• Given exercise: Return each line holding the string "script".

• Task inputs:
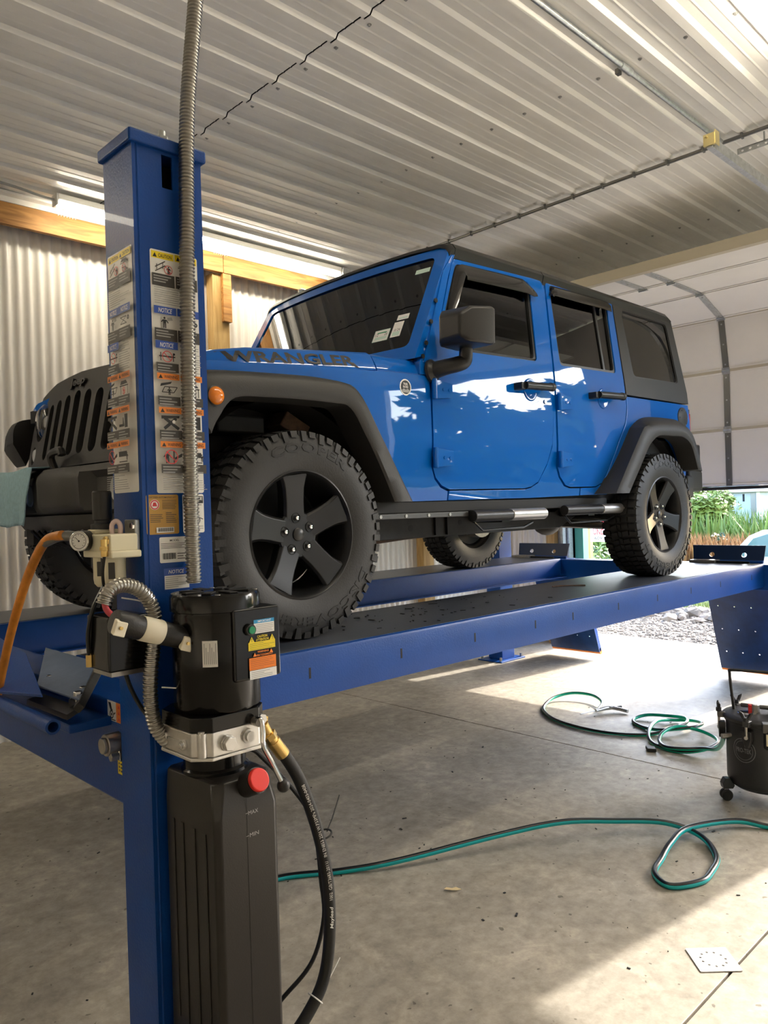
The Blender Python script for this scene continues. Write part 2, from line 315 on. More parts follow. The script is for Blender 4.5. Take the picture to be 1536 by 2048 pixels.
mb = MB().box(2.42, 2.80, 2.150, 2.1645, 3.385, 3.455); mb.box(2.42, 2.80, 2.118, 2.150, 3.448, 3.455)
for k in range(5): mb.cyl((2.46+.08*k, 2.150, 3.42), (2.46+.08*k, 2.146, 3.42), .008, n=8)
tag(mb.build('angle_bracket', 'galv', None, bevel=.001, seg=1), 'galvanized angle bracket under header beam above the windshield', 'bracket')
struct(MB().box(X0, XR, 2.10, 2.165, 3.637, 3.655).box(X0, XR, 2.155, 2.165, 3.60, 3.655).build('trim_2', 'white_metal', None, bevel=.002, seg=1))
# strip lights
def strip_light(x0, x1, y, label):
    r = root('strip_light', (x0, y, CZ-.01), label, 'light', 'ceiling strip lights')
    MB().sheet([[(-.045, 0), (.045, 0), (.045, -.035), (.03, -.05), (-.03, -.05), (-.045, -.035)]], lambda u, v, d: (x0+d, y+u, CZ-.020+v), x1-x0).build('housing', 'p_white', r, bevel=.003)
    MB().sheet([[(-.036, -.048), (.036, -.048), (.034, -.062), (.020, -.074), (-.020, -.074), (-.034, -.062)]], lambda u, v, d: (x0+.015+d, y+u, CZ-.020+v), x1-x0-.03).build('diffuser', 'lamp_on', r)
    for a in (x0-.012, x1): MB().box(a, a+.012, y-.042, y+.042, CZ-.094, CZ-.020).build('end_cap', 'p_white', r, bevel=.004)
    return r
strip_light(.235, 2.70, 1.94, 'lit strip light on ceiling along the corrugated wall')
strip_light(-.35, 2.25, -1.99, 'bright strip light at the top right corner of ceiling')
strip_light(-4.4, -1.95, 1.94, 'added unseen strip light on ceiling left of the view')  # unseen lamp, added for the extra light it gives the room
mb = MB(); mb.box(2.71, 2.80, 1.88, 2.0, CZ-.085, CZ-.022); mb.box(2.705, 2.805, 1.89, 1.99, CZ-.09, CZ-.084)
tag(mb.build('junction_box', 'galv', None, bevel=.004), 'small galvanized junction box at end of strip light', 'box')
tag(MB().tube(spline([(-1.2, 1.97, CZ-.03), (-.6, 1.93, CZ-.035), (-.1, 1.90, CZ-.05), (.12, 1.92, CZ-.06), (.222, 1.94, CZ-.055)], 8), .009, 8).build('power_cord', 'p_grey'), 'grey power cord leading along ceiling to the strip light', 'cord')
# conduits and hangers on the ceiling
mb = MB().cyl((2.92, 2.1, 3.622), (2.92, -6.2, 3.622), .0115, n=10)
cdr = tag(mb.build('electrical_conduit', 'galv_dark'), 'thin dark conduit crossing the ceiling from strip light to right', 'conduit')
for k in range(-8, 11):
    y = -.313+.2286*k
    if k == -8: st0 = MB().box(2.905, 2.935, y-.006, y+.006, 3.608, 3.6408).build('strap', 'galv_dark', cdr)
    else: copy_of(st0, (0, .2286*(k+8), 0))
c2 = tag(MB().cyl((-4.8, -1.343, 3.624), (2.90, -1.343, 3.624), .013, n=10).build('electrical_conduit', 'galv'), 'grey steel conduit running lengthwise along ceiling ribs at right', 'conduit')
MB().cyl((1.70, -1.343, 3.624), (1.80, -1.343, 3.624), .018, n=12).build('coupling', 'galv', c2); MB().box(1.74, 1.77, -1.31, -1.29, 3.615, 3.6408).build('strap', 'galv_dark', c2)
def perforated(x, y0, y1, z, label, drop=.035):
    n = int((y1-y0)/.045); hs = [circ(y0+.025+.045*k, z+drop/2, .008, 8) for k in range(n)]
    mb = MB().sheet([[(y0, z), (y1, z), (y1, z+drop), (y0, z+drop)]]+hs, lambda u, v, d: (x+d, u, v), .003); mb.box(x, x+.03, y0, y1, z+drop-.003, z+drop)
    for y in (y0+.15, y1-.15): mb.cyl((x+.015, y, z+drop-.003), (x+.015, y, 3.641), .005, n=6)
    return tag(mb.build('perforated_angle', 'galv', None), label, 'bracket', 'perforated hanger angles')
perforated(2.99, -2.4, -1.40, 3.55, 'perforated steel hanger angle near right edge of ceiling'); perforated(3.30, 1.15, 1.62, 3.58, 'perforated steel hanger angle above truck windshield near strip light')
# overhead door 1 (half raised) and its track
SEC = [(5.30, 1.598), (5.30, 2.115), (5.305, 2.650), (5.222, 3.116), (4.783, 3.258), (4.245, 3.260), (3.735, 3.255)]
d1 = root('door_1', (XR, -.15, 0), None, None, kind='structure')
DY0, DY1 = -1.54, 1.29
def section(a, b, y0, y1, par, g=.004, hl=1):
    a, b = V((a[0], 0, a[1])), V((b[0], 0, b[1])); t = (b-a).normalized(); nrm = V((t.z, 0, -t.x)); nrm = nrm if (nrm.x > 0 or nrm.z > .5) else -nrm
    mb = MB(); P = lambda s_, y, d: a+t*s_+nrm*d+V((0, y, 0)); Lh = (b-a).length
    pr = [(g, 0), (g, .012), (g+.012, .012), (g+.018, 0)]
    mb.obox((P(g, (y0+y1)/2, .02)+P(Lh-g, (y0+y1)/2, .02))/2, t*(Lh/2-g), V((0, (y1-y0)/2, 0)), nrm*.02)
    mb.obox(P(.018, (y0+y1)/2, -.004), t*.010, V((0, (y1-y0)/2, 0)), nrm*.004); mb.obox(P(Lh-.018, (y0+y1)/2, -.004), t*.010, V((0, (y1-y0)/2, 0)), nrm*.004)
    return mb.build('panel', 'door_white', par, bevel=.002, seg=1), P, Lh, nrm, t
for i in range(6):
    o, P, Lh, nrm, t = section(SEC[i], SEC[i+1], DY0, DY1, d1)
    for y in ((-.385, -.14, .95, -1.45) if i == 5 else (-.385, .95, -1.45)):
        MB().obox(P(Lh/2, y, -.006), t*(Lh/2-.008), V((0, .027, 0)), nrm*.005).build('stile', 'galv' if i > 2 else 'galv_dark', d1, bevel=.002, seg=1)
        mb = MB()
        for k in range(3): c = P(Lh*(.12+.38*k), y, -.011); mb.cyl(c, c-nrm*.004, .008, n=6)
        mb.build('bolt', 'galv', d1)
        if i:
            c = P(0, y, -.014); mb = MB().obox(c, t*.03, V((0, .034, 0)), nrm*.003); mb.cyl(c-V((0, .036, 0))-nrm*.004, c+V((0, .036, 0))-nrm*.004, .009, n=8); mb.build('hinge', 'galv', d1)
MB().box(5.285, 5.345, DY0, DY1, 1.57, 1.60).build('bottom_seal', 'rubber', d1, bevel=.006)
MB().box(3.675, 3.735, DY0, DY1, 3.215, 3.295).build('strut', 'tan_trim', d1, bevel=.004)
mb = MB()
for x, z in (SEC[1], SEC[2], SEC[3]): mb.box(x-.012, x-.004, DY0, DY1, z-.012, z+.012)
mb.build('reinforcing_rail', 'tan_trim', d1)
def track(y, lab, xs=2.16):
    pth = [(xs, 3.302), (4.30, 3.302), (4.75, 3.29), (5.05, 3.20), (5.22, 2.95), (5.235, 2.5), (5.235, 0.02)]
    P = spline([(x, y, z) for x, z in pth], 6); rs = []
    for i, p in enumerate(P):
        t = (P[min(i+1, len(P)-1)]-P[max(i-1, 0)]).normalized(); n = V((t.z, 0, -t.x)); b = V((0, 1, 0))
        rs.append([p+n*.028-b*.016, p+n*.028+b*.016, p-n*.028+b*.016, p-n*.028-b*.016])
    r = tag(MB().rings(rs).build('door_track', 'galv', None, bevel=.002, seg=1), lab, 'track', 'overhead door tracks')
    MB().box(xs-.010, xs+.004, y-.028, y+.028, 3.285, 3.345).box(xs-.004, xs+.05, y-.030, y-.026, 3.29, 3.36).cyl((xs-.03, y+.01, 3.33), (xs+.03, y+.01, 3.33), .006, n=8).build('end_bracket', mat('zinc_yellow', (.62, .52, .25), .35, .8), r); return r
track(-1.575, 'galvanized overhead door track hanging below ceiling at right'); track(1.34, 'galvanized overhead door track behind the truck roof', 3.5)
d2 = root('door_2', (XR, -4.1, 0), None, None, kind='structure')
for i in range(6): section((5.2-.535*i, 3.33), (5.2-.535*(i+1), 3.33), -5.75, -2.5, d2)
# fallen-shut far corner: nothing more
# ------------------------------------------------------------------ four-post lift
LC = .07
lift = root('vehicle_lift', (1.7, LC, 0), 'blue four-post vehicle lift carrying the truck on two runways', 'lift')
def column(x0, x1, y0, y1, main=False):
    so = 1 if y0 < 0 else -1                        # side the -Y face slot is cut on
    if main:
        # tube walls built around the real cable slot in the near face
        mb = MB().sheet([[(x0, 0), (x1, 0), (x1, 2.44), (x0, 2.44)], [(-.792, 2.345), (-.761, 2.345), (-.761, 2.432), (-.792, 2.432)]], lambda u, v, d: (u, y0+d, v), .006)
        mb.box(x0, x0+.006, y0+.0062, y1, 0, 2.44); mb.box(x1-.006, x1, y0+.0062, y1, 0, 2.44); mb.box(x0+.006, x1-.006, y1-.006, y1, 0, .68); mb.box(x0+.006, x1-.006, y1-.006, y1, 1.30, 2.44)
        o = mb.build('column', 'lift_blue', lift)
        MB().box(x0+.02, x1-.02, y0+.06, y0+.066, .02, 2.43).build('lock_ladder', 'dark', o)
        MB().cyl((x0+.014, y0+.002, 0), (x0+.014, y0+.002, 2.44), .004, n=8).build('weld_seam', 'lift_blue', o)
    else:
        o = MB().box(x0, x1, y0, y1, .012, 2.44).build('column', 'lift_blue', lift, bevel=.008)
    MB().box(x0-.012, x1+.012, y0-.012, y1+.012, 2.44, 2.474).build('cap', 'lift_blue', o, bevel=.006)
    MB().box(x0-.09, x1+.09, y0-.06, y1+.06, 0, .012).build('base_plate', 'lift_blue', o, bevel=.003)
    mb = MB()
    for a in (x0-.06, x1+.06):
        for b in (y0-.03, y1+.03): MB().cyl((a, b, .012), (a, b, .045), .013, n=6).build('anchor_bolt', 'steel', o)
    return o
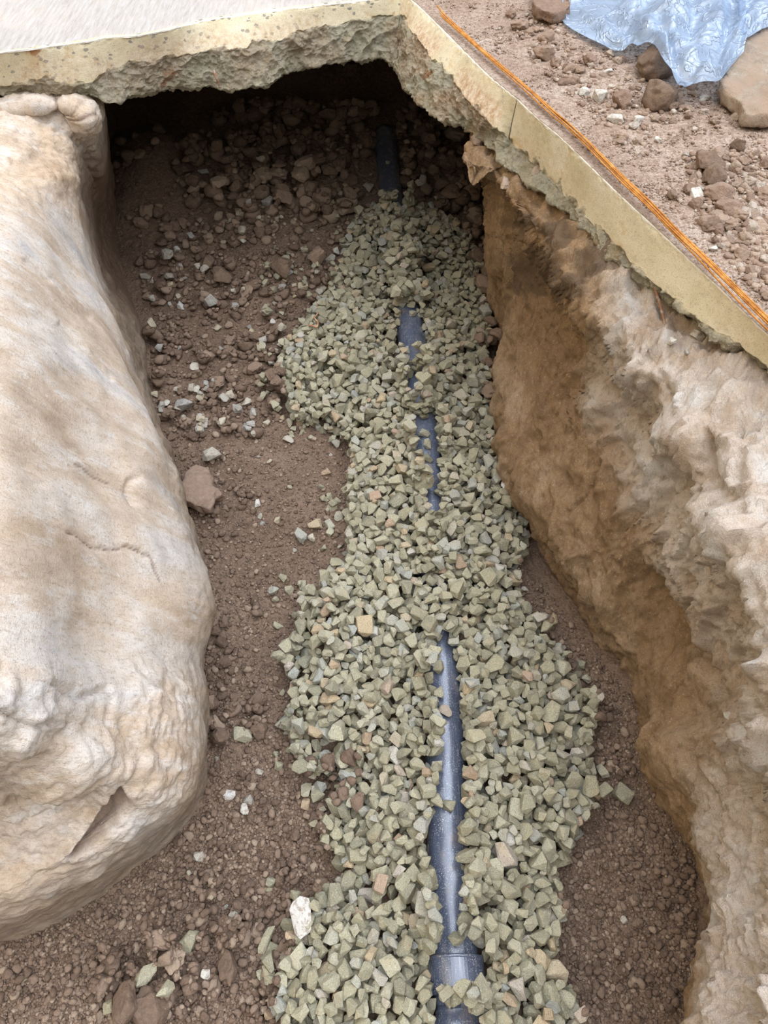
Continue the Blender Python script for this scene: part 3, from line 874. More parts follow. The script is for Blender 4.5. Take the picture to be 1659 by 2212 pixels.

• In response:
The Blender Python script for this scene continues. Write part 2, from line 315 on. More parts follow. The script is for Blender 4.5. Take the picture to be 1536 by 2048 pixels.
Continue the Blender Python script for this scene: part 3, from line 874. More parts follow. The script is for Blender 4.5. Take the picture to be 1659 by 2212 pixels.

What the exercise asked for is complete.